The Christian politics of Mark O. Hatfield

Former senator Mark Hatfield of Oregon passed away this week at the age of 89. He was one of the last of the liberal Republicans–someone who bucked his party on many issues.

But Hatfield wasn’t simply a liberal Republican in the Nelson Rockefeller mold. He was a devout evangelical Christian, a virtual pacifist, and a “seamless garment” pro-lifer who opposed abortion and capital punishment.

Hatfield played an important role in the rise of the nascent evangelical Left in the ’70s. This article from Religion Dispatches describes his unique political outlook:

Hatfield did not embody the evangelical left perfectly; he was, after all, an anti-New Deal fiscal conservative in the Republican Party. But he pursued its unorthodox agenda in most respects. He was an unambiguous social conservative on abortion, but against capital punishment. He was an anti-war environmentalist. His populist call for “genuine political, economic, and ecological self-determination” meant reducing “excessive concentration of power” everywhere—not only in the executive branch of government and labor unions, but also in big corporations and the military.

At Reason magazine, Jesse Walker points out that Hatfield once expressed sympathy with the ultra-libertarianism of economist Murray Rothbard, even reading one of Rothbard’s articles into the Congressional Record. Hatfield was so admired on the Right and the Left that both George McGovern and Richard Nixon considered him as a potential running mate!

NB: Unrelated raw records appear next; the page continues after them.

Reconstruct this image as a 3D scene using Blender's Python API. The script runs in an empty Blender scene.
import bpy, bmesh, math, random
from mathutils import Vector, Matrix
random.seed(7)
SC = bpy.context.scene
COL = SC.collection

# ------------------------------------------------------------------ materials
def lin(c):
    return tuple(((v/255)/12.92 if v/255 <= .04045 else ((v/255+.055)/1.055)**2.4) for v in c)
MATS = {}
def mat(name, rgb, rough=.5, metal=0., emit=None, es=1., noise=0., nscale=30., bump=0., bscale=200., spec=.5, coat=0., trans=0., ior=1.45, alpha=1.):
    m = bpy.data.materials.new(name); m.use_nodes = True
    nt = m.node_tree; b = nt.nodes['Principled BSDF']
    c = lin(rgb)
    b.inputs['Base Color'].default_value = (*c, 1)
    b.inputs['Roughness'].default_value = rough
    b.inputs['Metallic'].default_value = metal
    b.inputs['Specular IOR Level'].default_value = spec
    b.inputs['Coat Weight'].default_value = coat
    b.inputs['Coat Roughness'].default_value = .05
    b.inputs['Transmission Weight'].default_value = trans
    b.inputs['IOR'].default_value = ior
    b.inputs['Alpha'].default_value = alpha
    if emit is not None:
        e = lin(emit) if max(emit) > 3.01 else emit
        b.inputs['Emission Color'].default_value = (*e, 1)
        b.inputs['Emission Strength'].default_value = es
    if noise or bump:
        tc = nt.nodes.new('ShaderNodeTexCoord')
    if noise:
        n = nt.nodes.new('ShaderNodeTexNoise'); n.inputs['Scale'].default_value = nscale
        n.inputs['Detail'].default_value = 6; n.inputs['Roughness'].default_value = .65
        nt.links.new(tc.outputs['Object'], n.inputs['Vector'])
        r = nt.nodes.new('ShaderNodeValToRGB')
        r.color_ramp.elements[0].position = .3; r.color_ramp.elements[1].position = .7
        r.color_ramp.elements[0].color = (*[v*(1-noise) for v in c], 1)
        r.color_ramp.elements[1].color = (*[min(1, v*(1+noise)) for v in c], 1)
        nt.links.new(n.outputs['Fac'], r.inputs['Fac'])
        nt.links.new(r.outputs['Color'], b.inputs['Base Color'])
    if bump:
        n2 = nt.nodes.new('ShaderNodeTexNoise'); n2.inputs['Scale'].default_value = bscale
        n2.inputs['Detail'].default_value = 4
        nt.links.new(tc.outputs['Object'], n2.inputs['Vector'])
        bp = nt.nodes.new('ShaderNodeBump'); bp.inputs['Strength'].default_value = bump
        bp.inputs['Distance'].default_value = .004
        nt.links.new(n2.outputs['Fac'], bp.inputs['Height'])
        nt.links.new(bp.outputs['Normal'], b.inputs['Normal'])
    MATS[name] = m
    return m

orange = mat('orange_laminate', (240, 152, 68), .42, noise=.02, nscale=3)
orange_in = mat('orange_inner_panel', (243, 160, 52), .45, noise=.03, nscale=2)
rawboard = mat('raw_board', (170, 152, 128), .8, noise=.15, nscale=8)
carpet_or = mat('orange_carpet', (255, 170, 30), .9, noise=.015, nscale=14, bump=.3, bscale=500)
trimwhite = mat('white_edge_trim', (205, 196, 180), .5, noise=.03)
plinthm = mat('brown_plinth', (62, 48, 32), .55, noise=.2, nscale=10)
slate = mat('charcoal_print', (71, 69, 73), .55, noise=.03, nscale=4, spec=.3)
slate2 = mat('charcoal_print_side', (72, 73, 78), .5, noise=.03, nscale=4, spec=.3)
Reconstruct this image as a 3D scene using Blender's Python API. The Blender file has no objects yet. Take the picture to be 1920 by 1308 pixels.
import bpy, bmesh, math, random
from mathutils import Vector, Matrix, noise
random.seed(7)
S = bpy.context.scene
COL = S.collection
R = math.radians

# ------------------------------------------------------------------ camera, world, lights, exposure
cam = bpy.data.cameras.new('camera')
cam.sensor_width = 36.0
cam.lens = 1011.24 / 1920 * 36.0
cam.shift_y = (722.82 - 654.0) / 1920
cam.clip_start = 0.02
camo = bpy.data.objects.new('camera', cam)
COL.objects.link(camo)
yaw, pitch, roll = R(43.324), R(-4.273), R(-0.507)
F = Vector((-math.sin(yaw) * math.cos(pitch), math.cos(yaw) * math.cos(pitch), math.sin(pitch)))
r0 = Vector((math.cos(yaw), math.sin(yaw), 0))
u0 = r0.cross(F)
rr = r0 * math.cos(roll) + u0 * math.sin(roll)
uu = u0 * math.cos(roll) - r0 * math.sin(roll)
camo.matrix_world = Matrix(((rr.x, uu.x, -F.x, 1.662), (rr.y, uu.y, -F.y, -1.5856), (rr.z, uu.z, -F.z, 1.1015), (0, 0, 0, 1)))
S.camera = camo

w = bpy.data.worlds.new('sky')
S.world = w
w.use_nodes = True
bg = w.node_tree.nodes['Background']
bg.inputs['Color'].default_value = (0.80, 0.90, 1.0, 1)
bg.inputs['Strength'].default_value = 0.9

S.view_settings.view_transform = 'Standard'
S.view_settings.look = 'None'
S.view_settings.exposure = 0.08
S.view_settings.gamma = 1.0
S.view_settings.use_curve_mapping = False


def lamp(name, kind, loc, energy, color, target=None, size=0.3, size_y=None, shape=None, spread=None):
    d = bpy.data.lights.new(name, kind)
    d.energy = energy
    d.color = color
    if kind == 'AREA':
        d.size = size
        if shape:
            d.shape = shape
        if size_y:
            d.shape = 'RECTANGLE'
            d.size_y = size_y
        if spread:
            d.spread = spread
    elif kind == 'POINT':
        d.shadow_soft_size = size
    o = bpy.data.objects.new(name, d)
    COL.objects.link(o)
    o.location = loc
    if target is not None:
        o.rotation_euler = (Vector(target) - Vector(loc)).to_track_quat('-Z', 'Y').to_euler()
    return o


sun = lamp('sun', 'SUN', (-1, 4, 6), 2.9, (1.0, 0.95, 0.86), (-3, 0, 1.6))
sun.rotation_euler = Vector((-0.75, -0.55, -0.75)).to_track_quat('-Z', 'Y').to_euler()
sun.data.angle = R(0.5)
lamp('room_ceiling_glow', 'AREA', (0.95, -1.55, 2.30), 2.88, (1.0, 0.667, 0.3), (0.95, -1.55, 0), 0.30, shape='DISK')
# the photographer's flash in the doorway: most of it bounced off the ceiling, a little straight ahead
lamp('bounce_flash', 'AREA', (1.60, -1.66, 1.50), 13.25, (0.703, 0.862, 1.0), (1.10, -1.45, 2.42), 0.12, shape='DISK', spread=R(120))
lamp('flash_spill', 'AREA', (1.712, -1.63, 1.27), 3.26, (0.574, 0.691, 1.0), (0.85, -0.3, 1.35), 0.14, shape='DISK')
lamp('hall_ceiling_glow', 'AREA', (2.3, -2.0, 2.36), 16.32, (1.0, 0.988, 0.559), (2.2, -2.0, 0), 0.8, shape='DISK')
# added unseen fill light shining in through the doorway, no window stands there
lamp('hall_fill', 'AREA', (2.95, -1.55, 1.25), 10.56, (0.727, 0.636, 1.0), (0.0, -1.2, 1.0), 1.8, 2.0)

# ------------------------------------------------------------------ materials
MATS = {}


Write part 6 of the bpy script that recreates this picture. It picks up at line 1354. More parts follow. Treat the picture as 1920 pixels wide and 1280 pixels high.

Hatfield’s outlook seemed to be equal parts evangelical Christianity and New Left counterculturalism. I’m not sure what larger lessons should be drawn from this except to note that there were times when the boundaries between Left and Right seemed much more fluid then they are now, and the role of Christianity in U.S. politics was up for grabs. An alternate history where the most influential version of Christian politics was decentralist, anti-war, environmentalist, and consistently pro-life would certainly be an interesting one.